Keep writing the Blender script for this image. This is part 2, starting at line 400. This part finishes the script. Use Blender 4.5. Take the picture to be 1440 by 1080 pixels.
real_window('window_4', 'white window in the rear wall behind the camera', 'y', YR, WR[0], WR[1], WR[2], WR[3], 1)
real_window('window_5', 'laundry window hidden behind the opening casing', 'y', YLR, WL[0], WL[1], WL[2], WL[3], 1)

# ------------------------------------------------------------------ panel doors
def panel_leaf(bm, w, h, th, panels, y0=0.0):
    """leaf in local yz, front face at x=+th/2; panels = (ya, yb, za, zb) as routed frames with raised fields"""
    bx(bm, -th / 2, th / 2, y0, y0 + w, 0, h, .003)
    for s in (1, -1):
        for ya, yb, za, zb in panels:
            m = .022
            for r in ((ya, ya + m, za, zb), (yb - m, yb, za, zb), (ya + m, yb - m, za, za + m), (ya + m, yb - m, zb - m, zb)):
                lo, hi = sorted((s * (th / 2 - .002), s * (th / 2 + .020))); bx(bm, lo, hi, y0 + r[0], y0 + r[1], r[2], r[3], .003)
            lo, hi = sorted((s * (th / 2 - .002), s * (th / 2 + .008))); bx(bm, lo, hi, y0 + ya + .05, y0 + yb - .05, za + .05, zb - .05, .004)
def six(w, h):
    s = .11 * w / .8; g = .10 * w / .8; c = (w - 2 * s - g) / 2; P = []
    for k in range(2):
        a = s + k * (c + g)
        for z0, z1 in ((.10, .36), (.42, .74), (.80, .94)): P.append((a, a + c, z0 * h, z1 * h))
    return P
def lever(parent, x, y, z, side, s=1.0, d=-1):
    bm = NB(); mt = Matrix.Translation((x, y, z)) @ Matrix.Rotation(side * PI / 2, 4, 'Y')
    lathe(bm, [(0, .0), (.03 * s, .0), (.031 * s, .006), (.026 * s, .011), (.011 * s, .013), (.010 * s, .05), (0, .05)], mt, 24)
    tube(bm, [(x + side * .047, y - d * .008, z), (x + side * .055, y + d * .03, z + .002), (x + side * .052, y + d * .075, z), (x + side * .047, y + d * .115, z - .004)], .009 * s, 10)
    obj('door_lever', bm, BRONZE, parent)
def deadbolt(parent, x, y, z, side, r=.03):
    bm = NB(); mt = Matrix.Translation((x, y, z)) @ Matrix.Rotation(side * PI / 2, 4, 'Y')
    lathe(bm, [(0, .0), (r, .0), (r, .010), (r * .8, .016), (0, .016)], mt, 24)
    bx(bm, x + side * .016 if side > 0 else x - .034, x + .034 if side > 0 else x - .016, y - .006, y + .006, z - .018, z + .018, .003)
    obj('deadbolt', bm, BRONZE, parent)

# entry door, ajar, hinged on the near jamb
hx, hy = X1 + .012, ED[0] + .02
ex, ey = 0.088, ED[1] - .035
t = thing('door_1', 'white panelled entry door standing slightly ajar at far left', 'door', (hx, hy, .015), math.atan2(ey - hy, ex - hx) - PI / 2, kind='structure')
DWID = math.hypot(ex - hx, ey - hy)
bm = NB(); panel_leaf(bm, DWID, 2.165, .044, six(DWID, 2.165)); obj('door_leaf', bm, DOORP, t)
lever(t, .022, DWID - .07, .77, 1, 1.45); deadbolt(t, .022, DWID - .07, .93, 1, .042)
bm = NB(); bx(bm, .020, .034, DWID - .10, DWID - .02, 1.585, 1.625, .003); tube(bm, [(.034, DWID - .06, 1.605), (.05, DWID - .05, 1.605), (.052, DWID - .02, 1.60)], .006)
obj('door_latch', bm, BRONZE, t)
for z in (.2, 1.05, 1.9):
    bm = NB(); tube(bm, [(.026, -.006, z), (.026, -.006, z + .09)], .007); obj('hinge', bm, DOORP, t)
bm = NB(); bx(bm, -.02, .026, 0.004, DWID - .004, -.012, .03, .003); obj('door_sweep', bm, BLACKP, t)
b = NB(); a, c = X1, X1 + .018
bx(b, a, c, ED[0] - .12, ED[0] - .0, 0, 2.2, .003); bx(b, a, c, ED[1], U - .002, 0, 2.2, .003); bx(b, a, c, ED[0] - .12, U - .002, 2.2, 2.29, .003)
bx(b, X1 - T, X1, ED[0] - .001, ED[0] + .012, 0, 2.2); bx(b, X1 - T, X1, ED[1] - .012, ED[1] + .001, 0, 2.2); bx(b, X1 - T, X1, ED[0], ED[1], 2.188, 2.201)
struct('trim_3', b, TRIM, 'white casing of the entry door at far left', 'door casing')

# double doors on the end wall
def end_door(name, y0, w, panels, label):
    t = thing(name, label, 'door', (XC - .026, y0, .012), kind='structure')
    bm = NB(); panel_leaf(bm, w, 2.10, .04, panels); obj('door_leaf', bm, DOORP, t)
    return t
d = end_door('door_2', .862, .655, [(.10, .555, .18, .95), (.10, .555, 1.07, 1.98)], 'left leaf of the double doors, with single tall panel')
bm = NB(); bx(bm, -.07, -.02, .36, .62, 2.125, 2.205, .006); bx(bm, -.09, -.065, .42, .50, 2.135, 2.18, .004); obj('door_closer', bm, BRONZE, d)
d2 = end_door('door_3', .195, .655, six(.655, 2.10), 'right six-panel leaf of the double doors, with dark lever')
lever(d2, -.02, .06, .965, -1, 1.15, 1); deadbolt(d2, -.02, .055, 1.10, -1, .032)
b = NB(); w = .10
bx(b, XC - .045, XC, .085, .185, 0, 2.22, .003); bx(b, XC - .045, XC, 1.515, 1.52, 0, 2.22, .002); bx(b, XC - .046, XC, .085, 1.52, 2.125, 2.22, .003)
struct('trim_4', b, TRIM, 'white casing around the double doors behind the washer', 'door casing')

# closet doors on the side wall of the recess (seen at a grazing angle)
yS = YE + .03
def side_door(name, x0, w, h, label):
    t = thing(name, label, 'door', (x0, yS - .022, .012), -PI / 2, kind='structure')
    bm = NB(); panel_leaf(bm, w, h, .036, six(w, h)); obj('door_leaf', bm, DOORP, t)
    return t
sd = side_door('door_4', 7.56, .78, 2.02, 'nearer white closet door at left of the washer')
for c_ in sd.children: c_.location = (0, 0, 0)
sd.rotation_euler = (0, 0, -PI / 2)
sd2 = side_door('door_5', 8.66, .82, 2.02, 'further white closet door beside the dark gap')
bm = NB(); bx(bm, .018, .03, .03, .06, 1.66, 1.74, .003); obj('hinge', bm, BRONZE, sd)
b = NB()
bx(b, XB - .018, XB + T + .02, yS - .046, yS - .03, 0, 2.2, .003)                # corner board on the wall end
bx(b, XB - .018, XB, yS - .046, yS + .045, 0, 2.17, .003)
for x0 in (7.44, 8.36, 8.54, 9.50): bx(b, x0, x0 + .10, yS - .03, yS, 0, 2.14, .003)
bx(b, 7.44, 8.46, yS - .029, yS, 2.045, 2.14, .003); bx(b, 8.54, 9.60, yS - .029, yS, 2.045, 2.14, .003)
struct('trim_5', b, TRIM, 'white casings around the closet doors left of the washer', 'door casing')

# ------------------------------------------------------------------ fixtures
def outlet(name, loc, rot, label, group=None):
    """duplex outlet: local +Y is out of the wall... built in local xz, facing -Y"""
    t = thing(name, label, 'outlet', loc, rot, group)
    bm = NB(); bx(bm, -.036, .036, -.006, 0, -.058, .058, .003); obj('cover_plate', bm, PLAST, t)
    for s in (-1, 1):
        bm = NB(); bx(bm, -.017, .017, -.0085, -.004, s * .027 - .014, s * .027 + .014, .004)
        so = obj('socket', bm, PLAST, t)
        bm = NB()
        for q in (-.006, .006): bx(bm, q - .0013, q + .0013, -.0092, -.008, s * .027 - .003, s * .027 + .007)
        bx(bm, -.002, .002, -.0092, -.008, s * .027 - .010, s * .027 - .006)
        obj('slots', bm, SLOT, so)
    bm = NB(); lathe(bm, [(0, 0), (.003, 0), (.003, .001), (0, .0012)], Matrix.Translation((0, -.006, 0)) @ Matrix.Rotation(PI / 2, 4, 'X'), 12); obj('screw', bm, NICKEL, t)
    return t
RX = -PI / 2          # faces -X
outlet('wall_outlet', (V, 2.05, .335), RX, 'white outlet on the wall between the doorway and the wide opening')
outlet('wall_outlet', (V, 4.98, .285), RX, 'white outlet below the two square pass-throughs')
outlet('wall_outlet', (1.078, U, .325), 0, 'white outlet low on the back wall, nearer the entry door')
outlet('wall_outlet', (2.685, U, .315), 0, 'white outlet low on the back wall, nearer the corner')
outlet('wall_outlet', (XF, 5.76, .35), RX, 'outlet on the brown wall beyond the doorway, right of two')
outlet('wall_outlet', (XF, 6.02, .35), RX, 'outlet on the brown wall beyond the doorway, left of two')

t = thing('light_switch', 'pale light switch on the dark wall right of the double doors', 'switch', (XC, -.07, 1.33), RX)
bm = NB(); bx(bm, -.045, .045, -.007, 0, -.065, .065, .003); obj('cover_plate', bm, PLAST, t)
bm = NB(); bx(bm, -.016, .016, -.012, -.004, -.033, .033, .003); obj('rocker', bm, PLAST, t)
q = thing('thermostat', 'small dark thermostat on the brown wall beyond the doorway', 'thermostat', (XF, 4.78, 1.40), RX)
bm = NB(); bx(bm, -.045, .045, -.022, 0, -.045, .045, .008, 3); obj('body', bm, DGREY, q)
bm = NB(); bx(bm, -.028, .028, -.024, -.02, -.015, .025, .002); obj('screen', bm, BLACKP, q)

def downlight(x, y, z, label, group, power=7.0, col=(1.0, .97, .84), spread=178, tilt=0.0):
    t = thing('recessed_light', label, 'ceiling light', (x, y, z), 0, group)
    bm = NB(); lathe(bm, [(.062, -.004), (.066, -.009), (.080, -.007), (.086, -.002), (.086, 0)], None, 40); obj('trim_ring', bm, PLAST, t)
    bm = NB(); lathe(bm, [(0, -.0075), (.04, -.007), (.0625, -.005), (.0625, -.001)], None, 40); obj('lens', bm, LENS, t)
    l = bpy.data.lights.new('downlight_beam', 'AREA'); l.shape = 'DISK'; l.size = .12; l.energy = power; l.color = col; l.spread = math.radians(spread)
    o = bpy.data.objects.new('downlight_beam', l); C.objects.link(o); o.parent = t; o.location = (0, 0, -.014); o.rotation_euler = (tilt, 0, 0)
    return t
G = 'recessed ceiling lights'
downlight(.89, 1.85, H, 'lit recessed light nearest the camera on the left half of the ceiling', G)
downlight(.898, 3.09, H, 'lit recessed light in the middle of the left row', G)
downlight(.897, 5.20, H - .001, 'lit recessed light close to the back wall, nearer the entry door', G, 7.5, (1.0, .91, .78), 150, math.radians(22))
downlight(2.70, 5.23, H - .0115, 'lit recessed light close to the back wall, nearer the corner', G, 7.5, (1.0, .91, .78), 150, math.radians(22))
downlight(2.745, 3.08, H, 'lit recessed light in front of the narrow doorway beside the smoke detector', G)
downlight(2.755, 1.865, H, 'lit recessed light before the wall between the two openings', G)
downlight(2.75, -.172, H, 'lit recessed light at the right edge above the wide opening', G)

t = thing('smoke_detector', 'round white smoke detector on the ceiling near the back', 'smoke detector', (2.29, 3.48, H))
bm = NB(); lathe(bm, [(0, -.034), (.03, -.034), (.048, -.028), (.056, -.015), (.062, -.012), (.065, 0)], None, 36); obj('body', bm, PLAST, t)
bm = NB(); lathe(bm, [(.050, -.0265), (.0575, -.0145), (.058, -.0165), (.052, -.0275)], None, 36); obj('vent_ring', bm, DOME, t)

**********

• [Set task]:
Exactly as they stand, set down the lines from the top of the data through the line with "real_window('window_5', 'laundry window".

• [Worked solution]:
Keep writing the Blender script for this image. This is part 2, starting at line 400. This part finishes the script. Use Blender 4.5. Take the picture to be 1440 by 1080 pixels.
real_window('window_4', 'white window in the rear wall behind the camera', 'y', YR, WR[0], WR[1], WR[2], WR[3], 1)
real_window('window_5', 'laundry window hidden behind the opening casing', 'y', YLR, WL[0], WL[1], WL[2], WL[3], 1)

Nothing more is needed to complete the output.